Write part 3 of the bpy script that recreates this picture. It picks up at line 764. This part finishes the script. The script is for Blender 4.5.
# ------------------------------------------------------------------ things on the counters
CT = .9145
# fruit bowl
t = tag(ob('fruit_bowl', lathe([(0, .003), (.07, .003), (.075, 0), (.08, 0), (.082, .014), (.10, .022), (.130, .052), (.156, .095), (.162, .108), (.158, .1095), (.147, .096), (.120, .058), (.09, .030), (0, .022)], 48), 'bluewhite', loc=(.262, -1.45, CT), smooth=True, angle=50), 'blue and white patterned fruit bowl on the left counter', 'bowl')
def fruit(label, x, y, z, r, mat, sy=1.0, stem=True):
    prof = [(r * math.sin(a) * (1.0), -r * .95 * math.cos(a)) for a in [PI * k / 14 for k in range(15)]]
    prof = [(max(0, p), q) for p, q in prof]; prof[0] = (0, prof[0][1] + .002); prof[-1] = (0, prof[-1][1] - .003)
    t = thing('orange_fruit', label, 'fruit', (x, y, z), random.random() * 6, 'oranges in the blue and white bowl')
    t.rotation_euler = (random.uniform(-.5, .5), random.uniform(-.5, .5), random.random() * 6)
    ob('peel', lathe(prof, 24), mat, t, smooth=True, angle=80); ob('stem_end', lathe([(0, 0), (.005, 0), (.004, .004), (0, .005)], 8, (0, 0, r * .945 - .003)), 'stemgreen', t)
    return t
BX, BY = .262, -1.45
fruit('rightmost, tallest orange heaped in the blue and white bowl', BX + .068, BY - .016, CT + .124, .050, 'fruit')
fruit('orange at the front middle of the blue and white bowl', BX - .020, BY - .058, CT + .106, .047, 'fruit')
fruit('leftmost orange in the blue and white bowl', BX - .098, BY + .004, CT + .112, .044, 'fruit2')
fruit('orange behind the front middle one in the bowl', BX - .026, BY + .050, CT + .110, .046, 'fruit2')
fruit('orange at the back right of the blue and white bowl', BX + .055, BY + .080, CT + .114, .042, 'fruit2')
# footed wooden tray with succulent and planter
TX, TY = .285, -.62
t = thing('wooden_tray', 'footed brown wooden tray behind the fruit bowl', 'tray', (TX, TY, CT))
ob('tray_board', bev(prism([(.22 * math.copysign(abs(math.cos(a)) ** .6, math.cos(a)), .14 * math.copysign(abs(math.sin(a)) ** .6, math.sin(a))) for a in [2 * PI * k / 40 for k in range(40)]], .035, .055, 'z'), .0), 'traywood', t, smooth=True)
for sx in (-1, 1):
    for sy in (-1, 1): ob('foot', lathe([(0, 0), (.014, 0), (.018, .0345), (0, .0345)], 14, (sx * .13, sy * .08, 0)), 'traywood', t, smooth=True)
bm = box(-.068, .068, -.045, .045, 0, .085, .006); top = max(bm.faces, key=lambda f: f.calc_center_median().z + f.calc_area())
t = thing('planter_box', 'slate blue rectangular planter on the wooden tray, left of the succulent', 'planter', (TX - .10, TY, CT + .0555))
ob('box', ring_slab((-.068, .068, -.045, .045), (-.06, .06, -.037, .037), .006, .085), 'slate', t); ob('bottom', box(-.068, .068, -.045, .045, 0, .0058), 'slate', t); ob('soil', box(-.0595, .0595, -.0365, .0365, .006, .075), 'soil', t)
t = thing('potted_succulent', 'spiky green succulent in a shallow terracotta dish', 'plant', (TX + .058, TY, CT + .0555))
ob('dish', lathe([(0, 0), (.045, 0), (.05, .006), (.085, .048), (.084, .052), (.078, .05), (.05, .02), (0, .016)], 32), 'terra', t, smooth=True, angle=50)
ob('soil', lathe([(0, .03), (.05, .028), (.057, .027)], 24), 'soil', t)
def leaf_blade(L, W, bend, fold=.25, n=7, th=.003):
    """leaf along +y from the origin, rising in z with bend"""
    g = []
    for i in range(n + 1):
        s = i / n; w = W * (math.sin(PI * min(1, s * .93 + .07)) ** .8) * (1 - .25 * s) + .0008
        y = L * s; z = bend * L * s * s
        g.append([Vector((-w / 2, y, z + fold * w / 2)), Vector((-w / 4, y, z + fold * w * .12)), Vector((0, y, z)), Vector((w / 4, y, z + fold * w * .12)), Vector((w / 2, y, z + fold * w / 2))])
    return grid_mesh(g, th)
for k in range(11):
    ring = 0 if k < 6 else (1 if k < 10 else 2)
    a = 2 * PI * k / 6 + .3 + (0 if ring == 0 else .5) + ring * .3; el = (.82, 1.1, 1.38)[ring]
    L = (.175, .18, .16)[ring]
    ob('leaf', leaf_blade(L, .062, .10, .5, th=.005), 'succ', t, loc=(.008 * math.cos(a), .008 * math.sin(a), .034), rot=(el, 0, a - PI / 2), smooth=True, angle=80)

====

What this task involves: All of the data must be returned exactly.

Full solution:
Write part 3 of the bpy script that recreates this picture. It picks up at line 764. This part finishes the script. The script is for Blender 4.5.
# ------------------------------------------------------------------ things on the counters
CT = .9145
# fruit bowl
t = tag(ob('fruit_bowl', lathe([(0, .003), (.07, .003), (.075, 0), (.08, 0), (.082, .014), (.10, .022), (.130, .052), (.156, .095), (.162, .108), (.158, .1095), (.147, .096), (.120, .058), (.09, .030), (0, .022)], 48), 'bluewhite', loc=(.262, -1.45, CT), smooth=True, angle=50), 'blue and white patterned fruit bowl on the left counter', 'bowl')
def fruit(label, x, y, z, r, mat, sy=1.0, stem=True):
    prof = [(r * math.sin(a) * (1.0), -r * .95 * math.cos(a)) for a in [PI * k / 14 for k in range(15)]]
    prof = [(max(0, p), q) for p, q in prof]; prof[0] = (0, prof[0][1] + .002); prof[-1] = (0, prof[-1][1] - .003)
    t = thing('orange_fruit', label, 'fruit', (x, y, z), random.random() * 6, 'oranges in the blue and white bowl')
    t.rotation_euler = (random.uniform(-.5, .5), random.uniform(-.5, .5), random.random() * 6)
    ob('peel', lathe(prof, 24), mat, t, smooth=True, angle=80); ob('stem_end', lathe([(0, 0), (.005, 0), (.004, .004), (0, .005)], 8, (0, 0, r * .945 - .003)), 'stemgreen', t)
    return t
BX, BY = .262, -1.45
fruit('rightmost, tallest orange heaped in the blue and white bowl', BX + .068, BY - .016, CT + .124, .050, 'fruit')
fruit('orange at the front middle of the blue and white bowl', BX - .020, BY - .058, CT + .106, .047, 'fruit')
fruit('leftmost orange in the blue and white bowl', BX - .098, BY + .004, CT + .112, .044, 'fruit2')
fruit('orange behind the front middle one in the bowl', BX - .026, BY + .050, CT + .110, .046, 'fruit2')
fruit('orange at the back right of the blue and white bowl', BX + .055, BY + .080, CT + .114, .042, 'fruit2')
# footed wooden tray with succulent and planter
TX, TY = .285, -.62
t = thing('wooden_tray', 'footed brown wooden tray behind the fruit bowl', 'tray', (TX, TY, CT))
ob('tray_board', bev(prism([(.22 * math.copysign(abs(math.cos(a)) ** .6, math.cos(a)), .14 * math.copysign(abs(math.sin(a)) ** .6, math.sin(a))) for a in [2 * PI * k / 40 for k in range(40)]], .035, .055, 'z'), .0), 'traywood', t, smooth=True)
for sx in (-1, 1):
    for sy in (-1, 1): ob('foot', lathe([(0, 0), (.014, 0), (.018, .0345), (0, .0345)], 14, (sx * .13, sy * .08, 0)), 'traywood', t, smooth=True)
bm = box(-.068, .068, -.045, .045, 0, .085, .006); top = max(bm.faces, key=lambda f: f.calc_center_median().z + f.calc_area())
t = thing('planter_box', 'slate blue rectangular planter on the wooden tray, left of the succulent', 'planter', (TX - .10, TY, CT + .0555))
ob('box', ring_slab((-.068, .068, -.045, .045), (-.06, .06, -.037, .037), .006, .085), 'slate', t); ob('bottom', box(-.068, .068, -.045, .045, 0, .0058), 'slate', t); ob('soil', box(-.0595, .0595, -.0365, .0365, .006, .075), 'soil', t)
t = thing('potted_succulent', 'spiky green succulent in a shallow terracotta dish', 'plant', (TX + .058, TY, CT + .0555))
ob('dish', lathe([(0, 0), (.045, 0), (.05, .006), (.085, .048), (.084, .052), (.078, .05), (.05, .02), (0, .016)], 32), 'terra', t, smooth=True, angle=50)
ob('soil', lathe([(0, .03), (.05, .028), (.057, .027)], 24), 'soil', t)
def leaf_blade(L, W, bend, fold=.25, n=7, th=.003):
    """leaf along +y from the origin, rising in z with bend"""
    g = []
    for i in range(n + 1):
        s = i / n; w = W * (math.sin(PI * min(1, s * .93 + .07)) ** .8) * (1 - .25 * s) + .0008
        y = L * s; z = bend * L * s * s
        g.append([Vector((-w / 2, y, z + fold * w / 2)), Vector((-w / 4, y, z + fold * w * .12)), Vector((0, y, z)), Vector((w / 4, y, z + fold * w * .12)), Vector((w / 2, y, z + fold * w / 2))])
    return grid_mesh(g, th)
for k in range(11):
    ring = 0 if k < 6 else (1 if k < 10 else 2)
    a = 2 * PI * k / 6 + .3 + (0 if ring == 0 else .5) + ring * .3; el = (.82, 1.1, 1.38)[ring]
    L = (.175, .18, .16)[ring]
    ob('leaf', leaf_blade(L, .062, .10, .5, th=.005), 'succ', t, loc=(.008 * math.cos(a), .008 * math.sin(a), .034), rot=(el, 0, a - PI / 2), smooth=True, angle=80)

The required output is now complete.